▶ _EXERCISE INSTRUCTIONS_: Extract, unchanged, every line from the top of the material below through the line with "col = scene.collection", and no more.

▶ _GIVEN MATERIAL_:
--

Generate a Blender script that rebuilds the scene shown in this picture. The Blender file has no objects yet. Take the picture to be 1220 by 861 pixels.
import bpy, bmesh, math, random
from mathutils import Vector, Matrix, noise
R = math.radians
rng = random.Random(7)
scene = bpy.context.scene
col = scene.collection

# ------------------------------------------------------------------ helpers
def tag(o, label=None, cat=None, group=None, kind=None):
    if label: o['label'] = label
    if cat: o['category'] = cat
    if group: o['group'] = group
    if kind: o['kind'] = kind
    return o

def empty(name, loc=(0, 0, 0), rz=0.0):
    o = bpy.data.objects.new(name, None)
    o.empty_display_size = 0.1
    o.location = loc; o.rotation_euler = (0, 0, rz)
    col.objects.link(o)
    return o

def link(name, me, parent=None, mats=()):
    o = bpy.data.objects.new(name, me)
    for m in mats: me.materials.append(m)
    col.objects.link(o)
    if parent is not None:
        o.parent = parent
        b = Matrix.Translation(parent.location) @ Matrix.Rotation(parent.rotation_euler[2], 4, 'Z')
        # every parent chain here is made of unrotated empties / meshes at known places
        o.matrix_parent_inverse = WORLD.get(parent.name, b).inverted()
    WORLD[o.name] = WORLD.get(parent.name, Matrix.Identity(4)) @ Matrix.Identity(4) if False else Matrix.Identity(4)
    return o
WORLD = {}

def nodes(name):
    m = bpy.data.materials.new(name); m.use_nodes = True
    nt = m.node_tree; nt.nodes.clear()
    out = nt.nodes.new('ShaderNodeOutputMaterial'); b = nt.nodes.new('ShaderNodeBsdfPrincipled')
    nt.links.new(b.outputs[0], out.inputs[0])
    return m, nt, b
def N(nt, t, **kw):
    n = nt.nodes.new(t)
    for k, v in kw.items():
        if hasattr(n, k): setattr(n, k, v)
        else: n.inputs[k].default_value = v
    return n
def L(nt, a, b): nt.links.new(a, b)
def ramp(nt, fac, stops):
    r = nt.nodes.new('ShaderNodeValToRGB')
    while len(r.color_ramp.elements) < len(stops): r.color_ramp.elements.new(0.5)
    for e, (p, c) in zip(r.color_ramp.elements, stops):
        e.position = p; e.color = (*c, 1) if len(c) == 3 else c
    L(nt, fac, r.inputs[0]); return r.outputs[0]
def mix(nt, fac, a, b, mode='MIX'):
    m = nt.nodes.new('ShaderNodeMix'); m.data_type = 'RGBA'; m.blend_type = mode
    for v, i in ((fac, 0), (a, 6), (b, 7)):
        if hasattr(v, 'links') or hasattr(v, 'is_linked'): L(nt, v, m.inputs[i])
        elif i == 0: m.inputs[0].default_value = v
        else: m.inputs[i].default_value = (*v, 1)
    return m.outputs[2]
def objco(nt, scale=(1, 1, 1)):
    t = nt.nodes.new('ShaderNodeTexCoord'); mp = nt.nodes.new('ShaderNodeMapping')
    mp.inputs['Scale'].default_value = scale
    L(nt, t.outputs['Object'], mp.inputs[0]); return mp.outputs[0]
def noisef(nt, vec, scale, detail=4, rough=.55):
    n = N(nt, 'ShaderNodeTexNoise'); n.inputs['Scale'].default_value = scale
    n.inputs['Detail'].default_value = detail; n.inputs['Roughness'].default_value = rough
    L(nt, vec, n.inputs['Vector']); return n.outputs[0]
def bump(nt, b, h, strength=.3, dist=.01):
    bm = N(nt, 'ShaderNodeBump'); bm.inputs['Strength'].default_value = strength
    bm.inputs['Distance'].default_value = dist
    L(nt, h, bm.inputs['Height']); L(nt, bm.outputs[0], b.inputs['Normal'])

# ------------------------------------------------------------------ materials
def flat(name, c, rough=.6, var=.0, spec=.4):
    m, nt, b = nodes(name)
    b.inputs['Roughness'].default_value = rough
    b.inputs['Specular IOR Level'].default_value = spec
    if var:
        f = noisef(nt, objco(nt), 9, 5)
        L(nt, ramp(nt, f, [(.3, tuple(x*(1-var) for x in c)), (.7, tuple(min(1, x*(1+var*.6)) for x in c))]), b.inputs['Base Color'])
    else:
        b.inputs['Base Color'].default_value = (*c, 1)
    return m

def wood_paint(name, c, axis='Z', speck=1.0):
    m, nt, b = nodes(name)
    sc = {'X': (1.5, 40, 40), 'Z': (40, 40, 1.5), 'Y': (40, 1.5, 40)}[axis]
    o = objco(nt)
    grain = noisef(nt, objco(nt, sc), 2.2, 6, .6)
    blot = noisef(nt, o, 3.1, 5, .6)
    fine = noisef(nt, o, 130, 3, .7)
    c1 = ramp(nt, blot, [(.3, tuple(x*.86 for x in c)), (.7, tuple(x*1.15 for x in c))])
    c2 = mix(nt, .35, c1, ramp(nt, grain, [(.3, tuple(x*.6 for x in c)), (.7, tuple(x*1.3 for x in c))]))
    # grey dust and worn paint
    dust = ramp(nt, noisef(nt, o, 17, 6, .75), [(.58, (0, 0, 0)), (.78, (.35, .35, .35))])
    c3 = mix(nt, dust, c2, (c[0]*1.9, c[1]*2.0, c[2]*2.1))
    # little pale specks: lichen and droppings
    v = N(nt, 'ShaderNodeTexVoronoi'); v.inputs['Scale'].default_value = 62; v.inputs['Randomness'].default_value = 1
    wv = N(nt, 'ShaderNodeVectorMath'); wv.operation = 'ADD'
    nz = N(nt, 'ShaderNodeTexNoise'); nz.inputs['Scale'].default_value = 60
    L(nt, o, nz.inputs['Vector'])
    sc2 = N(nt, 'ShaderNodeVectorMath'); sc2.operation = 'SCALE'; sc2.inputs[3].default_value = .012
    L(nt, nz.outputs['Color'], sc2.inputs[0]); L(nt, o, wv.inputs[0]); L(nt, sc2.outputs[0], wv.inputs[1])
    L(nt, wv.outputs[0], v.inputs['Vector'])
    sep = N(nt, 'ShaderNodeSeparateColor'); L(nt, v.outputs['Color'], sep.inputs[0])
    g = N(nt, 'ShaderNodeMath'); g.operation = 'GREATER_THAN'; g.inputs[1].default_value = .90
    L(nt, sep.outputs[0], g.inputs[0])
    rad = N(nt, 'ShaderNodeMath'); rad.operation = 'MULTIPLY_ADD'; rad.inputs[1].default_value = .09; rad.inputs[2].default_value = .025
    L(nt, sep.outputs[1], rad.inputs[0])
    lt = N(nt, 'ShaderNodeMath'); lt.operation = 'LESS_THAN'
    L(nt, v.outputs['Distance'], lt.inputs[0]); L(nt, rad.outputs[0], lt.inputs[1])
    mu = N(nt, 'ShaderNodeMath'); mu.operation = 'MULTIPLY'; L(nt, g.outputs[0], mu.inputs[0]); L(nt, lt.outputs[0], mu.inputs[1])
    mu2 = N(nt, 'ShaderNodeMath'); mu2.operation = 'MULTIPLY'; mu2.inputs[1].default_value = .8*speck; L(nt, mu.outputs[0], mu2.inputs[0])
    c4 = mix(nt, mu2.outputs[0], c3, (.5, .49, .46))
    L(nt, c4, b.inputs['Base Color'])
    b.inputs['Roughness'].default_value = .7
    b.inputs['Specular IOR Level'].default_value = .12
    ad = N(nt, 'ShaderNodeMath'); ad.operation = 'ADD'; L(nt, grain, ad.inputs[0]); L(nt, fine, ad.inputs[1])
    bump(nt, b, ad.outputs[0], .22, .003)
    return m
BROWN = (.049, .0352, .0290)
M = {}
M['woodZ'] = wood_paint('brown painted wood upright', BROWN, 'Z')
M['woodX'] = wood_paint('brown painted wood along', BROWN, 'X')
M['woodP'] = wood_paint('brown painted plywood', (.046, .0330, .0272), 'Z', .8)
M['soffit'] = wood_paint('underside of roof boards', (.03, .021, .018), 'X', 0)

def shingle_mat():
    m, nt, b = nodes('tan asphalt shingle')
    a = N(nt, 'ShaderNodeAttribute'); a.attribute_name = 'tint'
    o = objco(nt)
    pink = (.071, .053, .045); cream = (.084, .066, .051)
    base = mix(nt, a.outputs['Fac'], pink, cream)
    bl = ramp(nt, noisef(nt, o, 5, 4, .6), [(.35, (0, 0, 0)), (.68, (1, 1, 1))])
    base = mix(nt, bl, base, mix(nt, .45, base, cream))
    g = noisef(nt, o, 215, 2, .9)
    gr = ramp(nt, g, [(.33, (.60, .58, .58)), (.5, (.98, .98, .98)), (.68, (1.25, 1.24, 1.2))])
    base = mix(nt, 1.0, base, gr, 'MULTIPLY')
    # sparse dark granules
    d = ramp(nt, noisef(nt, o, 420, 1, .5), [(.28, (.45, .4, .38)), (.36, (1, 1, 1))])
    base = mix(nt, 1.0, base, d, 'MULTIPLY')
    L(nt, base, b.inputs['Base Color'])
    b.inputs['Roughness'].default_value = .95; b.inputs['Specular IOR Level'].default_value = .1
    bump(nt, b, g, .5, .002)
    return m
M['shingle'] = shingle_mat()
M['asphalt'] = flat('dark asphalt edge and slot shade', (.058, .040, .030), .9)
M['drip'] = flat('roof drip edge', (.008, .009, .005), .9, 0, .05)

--

▶ _EXERCISE SOLUTION_:
Generate a Blender script that rebuilds the scene shown in this picture. The Blender file has no objects yet. Take the picture to be 1220 by 861 pixels.
import bpy, bmesh, math, random
from mathutils import Vector, Matrix, noise
R = math.radians
rng = random.Random(7)
scene = bpy.context.scene
col = scene.collection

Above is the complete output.